There are a lot of bad data visualisations, many of them from graphic teams who have been told to provide an “infographic” without being given much data, so often it isn’t exactly their fault. For examples of great visualisations take a look at www.informationisbeautiful.net. A real classic on that site is the Billion Dollar-o-gram. A picture that tells enough of a story to haunt you for years afterwards is a truly wonderful object.

So what about the new AGI awards? Various ideas were floated past the judges and I certainly appreciated the new ‘cross sector’ approach, but my hackles rose at the suggestion for a “best map” award. Fortunately, I wasn’t alone in feeling that this was woefully inadequate for today’s world of geographic information and so the new award for “Best Geospatial Data Visualisation” was born. We feel that only by leaving this so open will we encourage the freshest ideas to he submitted. That’s not to say that a map won’t win, but it’s not saying one will either. I am really excited at the idea of seeing the first round of entries. They could be from a student whizz kid; or someone with decades of experience. All (!) that is required is the ability to take some massively complex data, with a GI context, and distil it into a simple, compelling, picture.

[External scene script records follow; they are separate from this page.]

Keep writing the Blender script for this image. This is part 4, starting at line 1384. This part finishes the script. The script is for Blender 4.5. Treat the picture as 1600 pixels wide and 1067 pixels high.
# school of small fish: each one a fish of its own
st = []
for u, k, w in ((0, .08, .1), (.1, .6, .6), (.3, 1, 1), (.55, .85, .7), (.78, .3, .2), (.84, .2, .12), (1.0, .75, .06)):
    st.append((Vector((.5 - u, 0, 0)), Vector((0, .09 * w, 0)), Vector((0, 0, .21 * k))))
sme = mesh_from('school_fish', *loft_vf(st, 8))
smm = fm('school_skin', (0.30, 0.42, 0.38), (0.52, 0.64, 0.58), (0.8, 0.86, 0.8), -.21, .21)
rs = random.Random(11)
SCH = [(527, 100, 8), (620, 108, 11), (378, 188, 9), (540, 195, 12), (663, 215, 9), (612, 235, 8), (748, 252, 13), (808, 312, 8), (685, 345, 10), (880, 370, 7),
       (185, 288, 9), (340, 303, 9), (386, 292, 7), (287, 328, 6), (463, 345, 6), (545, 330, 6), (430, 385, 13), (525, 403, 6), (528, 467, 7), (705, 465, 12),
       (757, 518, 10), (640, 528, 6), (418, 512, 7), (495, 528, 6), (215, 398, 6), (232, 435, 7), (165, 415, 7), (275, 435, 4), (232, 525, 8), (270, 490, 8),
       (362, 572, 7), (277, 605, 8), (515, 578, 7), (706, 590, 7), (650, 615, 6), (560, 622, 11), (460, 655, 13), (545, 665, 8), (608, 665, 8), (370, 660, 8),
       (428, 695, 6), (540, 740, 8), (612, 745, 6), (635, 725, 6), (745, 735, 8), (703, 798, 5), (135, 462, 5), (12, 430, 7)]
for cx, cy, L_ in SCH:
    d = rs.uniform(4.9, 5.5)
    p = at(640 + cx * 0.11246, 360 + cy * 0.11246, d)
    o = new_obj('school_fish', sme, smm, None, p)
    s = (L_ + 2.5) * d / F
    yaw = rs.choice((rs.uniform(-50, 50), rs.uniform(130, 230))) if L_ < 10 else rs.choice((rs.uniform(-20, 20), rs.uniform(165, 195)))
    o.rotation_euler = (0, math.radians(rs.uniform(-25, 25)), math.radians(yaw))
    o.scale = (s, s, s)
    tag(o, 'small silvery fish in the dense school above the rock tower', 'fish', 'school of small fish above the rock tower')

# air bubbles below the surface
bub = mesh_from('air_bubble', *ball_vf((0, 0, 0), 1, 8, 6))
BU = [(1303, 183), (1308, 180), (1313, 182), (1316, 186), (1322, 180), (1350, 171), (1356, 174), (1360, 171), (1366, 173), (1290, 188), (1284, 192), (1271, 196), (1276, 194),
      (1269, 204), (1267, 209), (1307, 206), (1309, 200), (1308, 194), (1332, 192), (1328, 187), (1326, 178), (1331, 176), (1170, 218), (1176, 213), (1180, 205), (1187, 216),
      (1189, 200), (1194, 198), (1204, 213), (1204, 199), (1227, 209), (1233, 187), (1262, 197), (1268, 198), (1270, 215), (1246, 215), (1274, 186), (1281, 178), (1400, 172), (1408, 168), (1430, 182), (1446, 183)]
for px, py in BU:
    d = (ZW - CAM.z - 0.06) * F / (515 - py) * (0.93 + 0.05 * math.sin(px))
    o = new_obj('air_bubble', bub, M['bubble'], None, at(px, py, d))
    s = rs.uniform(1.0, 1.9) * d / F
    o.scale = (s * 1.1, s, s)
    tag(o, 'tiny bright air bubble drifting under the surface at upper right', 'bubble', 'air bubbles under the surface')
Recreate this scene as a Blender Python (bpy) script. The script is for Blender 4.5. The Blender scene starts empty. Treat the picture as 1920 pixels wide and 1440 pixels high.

So, with all this in mind, is cartography truly dead as a science? I think there will be strong opposition to this challenge – so many in the industry have come through years of geography and cartography at school and university. However, the number of people like myself who are using GI every day but who don’t have a single geography or GI qualification are on the increase. I believe that a good understanding of data analysis and a flair for presentation is often sufficient for many of the positions available, particularly in the public sector. Unlike the 80’s when everyone was supposed to take one humanities subject to O level, leading to fights with those, like me, who refused to do so, they are sidelined and completely optional. IT is compulsory, and so are religious education and citizenship, but you can leave maps behind from age 13 with ease.

Whatever your views, hopefully you all agree that it is an exciting time to be in this industry, and that the large and growing number of ways to display data is a positive trend. There are so many inspiring examples every day in the news where once statistics were hardly mentioned beyond the football pools!

The awards will be presented on 13 November at the closing dinner for AGI GeoCom14.